### STATED GOAL
Leaving out the pictures, retype the lines from the beginning of the listing through the line containing "0), r=.004, m='plastic')".
—————
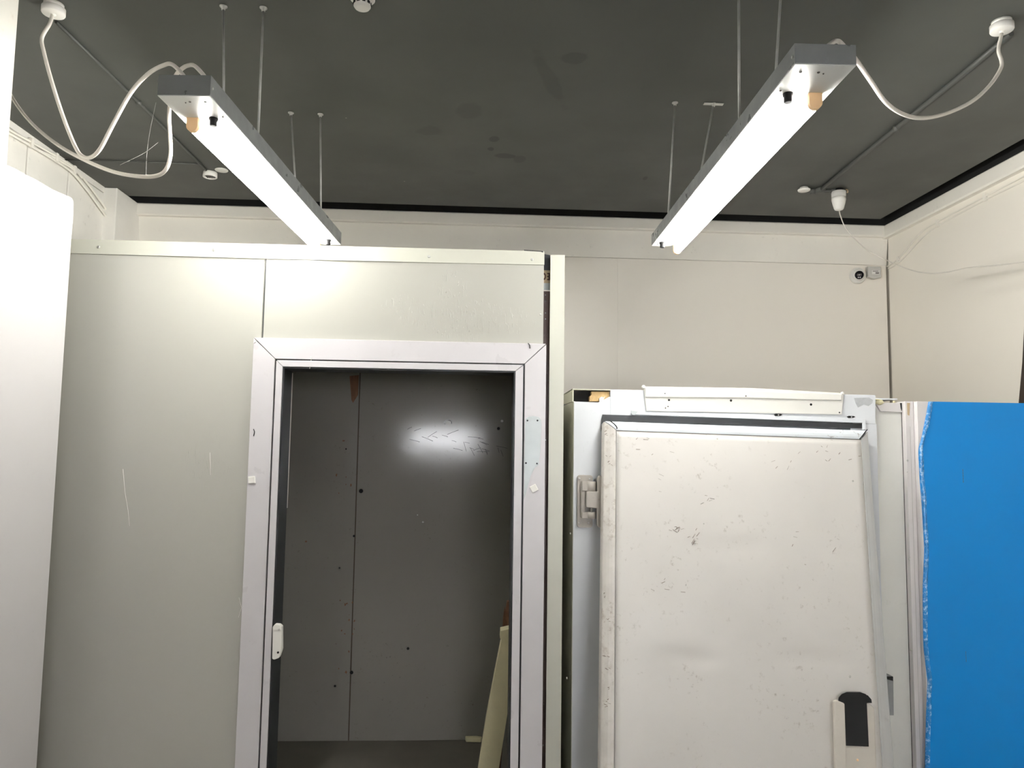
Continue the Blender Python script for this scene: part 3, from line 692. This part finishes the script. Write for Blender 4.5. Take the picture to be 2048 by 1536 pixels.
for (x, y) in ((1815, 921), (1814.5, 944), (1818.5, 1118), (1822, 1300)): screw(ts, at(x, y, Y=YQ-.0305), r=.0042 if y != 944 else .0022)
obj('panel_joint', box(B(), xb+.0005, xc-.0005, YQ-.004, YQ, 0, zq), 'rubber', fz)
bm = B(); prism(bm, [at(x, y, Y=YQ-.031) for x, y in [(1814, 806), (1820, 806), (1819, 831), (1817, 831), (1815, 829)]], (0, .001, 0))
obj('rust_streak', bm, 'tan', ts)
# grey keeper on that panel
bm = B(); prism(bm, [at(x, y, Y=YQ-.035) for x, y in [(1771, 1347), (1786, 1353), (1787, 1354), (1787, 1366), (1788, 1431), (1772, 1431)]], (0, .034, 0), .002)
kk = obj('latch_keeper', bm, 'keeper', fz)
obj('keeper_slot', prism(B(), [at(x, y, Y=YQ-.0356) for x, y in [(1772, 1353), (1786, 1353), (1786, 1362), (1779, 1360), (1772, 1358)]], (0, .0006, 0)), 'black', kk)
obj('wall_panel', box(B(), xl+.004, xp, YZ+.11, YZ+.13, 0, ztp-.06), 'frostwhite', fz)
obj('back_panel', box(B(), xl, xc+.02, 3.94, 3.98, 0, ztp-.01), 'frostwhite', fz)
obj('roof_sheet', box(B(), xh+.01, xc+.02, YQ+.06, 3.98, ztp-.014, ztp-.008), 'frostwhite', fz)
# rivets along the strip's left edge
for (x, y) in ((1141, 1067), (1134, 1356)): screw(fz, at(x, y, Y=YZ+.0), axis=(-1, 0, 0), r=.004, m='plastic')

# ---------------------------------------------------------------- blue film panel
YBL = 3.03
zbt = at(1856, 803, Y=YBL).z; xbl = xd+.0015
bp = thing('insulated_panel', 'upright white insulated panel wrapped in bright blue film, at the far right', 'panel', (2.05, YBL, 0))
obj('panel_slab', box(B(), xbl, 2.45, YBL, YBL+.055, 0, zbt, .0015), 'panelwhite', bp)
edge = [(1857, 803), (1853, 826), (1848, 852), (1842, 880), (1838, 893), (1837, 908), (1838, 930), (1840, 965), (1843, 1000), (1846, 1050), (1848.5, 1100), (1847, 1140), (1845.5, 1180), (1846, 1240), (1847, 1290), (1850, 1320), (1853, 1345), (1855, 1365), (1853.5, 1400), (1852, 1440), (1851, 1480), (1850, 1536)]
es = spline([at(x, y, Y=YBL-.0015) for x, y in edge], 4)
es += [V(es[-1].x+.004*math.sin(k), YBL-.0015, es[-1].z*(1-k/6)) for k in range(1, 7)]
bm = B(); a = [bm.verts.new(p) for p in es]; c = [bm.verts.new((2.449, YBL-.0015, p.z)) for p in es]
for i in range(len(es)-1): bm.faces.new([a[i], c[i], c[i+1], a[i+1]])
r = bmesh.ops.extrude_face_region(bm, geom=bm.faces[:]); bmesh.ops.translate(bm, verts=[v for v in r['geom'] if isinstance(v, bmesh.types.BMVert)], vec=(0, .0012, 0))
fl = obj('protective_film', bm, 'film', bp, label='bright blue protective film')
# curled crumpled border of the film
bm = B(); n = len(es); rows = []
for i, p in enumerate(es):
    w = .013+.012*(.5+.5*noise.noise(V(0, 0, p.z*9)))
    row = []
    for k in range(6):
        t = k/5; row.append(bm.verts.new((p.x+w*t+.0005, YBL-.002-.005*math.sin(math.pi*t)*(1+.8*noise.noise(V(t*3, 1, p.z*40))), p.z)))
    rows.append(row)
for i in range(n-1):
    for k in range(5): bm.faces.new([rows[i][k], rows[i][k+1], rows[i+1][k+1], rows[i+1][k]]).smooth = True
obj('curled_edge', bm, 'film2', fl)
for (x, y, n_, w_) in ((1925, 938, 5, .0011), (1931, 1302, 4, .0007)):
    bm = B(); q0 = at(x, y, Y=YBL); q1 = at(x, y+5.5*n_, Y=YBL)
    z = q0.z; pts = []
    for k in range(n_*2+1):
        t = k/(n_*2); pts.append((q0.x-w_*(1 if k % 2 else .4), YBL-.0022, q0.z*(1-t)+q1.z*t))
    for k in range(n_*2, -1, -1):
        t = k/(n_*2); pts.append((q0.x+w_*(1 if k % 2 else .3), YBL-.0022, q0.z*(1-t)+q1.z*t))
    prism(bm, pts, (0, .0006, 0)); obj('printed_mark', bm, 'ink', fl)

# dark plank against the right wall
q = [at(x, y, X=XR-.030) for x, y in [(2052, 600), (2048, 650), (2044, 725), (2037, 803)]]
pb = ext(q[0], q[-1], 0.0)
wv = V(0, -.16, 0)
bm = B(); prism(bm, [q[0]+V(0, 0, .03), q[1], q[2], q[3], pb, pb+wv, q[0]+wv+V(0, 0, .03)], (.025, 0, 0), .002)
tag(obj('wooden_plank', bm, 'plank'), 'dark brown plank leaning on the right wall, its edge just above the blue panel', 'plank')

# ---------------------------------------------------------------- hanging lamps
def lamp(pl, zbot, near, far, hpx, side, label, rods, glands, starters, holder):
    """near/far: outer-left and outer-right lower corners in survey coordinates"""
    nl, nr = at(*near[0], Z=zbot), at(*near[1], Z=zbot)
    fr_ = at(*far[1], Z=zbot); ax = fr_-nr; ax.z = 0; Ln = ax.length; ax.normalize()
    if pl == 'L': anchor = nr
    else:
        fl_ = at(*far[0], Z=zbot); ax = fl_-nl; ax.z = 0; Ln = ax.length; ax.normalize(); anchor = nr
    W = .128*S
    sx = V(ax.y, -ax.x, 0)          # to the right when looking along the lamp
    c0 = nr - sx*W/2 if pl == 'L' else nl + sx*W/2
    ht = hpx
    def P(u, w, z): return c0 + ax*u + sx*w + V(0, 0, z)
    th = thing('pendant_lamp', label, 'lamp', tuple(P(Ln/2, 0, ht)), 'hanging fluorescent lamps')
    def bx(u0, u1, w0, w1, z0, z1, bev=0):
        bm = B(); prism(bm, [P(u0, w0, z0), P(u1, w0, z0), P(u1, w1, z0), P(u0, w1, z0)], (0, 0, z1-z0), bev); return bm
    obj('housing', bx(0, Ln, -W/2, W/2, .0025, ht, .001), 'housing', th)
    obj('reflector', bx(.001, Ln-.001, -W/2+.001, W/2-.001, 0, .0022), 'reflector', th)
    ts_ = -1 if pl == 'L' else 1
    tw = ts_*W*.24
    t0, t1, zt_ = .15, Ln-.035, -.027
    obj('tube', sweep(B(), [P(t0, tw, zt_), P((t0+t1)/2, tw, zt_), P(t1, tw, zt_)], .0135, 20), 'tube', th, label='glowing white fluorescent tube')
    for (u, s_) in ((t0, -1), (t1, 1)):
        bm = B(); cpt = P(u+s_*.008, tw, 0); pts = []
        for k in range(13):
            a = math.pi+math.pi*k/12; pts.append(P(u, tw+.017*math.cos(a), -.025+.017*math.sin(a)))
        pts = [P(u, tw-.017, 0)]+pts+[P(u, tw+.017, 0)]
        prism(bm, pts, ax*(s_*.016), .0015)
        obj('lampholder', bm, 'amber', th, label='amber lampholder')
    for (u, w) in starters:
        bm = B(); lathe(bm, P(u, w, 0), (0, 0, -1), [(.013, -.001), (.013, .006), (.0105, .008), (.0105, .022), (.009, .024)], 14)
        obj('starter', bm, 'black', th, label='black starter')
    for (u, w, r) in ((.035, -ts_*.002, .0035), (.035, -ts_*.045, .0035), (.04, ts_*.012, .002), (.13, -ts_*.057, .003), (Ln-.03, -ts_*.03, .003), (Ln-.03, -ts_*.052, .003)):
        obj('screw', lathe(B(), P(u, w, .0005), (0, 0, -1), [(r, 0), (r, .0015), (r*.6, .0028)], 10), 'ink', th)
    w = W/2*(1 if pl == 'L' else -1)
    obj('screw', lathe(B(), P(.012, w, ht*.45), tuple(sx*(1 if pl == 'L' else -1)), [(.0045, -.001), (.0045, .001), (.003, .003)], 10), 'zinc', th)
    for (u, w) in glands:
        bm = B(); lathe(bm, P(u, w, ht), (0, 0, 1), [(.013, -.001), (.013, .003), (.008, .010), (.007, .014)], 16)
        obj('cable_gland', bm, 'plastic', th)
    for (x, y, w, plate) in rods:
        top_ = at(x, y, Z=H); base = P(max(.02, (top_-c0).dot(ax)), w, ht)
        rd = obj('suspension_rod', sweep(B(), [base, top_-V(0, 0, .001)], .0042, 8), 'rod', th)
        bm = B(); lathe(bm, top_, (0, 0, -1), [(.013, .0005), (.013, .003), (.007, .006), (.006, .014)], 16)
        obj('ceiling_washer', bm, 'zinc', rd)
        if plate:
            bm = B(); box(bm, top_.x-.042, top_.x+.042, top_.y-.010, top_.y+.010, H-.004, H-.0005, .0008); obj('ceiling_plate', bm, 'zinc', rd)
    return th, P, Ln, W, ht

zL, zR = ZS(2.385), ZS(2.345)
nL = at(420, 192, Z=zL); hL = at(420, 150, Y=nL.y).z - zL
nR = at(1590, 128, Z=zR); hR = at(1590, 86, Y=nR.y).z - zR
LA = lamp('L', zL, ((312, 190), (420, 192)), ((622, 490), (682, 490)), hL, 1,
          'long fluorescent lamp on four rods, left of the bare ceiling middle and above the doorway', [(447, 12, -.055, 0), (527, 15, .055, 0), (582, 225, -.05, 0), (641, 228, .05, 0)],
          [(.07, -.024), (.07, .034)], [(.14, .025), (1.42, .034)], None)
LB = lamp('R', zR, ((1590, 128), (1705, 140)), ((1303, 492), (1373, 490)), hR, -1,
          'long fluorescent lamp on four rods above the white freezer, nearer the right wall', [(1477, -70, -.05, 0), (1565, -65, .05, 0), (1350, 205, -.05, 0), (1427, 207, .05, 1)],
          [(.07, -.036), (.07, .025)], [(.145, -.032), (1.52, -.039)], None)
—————
### COMPLETE ANSWER
Continue the Blender Python script for this scene: part 3, from line 692. This part finishes the script. Write for Blender 4.5. Take the picture to be 2048 by 1536 pixels.
for (x, y) in ((1815, 921), (1814.5, 944), (1818.5, 1118), (1822, 1300)): screw(ts, at(x, y, Y=YQ-.0305), r=.0042 if y != 944 else .0022)
obj('panel_joint', box(B(), xb+.0005, xc-.0005, YQ-.004, YQ, 0, zq), 'rubber', fz)
bm = B(); prism(bm, [at(x, y, Y=YQ-.031) for x, y in [(1814, 806), (1820, 806), (1819, 831), (1817, 831), (1815, 829)]], (0, .001, 0))
obj('rust_streak', bm, 'tan', ts)
# grey keeper on that panel
bm = B(); prism(bm, [at(x, y, Y=YQ-.035) for x, y in [(1771, 1347), (1786, 1353), (1787, 1354), (1787, 1366), (1788, 1431), (1772, 1431)]], (0, .034, 0), .002)
kk = obj('latch_keeper', bm, 'keeper', fz)
obj('keeper_slot', prism(B(), [at(x, y, Y=YQ-.0356) for x, y in [(1772, 1353), (1786, 1353), (1786, 1362), (1779, 1360), (1772, 1358)]], (0, .0006, 0)), 'black', kk)
obj('wall_panel', box(B(), xl+.004, xp, YZ+.11, YZ+.13, 0, ztp-.06), 'frostwhite', fz)
obj('back_panel', box(B(), xl, xc+.02, 3.94, 3.98, 0, ztp-.01), 'frostwhite', fz)
obj('roof_sheet', box(B(), xh+.01, xc+.02, YQ+.06, 3.98, ztp-.014, ztp-.008), 'frostwhite', fz)
# rivets along the strip's left edge
for (x, y) in ((1141, 1067), (1134, 1356)): screw(fz, at(x, y, Y=YZ+.0), axis=(-1, 0, 0), r=.004, m='plastic')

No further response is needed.